There is a growing consensus among anthropologists that we evolved not as monogamous dyads but as cooperative breeders. The culturally strong image of the brave pre-historic hunter bringing home the bacon to his mate who is sitting back at the cave waiting to be provided for is really just a cultural myth. For most of human history, small bands of men and women raised young collectively, and almost certainly mated with multiple partners.
This is a lifestyle with a lot of evolutionary benefits. Multiple mating in primates establishes and continually reinforces social bonds so that there are low levels of conflict, and there is every reason to believe the same was true of our hunter-gatherer ancestors. Enhanced cooperation meant all were more likely to look after one another and their young, thus improving each individual’s reproductive fitness (the odds that their offspring would go on to produce offspring).
Recent research has also shown that women are actually less inclined toward monogamy than men are. “Psychologist Marta Meana summarized it very succinctly when she told me, “Long-term relationships are particularly hard on female desire.” We’re so sure that it’s men who are “wired to roam” and get bored with monogamy faster than women do. But women are the ones who struggle especially with the institutionalization of roles and domesticity dampening their desire, as experts including Esther Perel and Meana have found.”
Until the onset of patriarchy, about 10K years ago, most cultures traced lineage through the mother. Cooperative breeders living in small bands of 20–50 people would have cared for all the children of the tribe regardless of who the father was. In fact, they all cared for each other, because it was in the best interest of the survival of their clan.
And since meat was only a small part of most Paleolithic diets, women had little incentive to align themselves with one provider. For the most part, they were providing as much or more sustenance to the tribe. The cultural conditions that we have been taught to think of as timeless and inevitable are actually the byproduct of specific conditions that took place in particular geographic regions in the relatively recent past.
It is only when women were no longer allowed to provide for themselves and were forced indoors to only care for hearth and children and when they were dependent only on one man for their survival that the importance of a good provider becomes a factor. But that only took place in the past 3% of human history and according to a recent Pew study, both men and women most highly value partners who are compassionate and caring, and it is men who actually value being a good provider even more than women do.
We’ve been told a tale based on outdated theories influenced by patriarchal dynamics and Victorian mores. What recent science is indicating is an entirely different story. Women are just as sexual as men and get bored with monogamy before they do. Cooperative and not competitive breeding is what allowed our species to survive and the shape of a woman’s body has little to do with her ability to successfully bear and feed offspring.

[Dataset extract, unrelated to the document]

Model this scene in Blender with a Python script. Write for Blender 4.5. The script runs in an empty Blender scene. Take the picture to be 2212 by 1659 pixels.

Our notions about female beauty are influenced by our culture and not by evolutionary factors. What we think we know is completely off base. But because it’s been a part of human history in our most recent past, we tend to believe it’s always been that way. It suits patriarchal narratives to have everything be binary and cut and dried as relates to gender and gender roles, but the actual human experience is a lot more nuanced.
For most of human history, our species was undoubtedly propagated by wiry, small-breasted women who worked hard every day to help feed their children and their clan. They weren’t waiting to be provided for; they were active in the survival of their tribe. They were sexually promiscuous because it ensured a better chance of being inseminated by high-quality sperm, and their offspring were raised by the tribe as a whole.
Our culture and society are very different now. It makes it hard to conceive of anything else, particularly since we’ve been so indoctrinated into those beliefs that tell us the recent past is the history of humanity. It isn’t — and this means that we have more latitude to chart a different course, should we so choose. Those cultural narratives are only stories, and we do not need to be confined by them.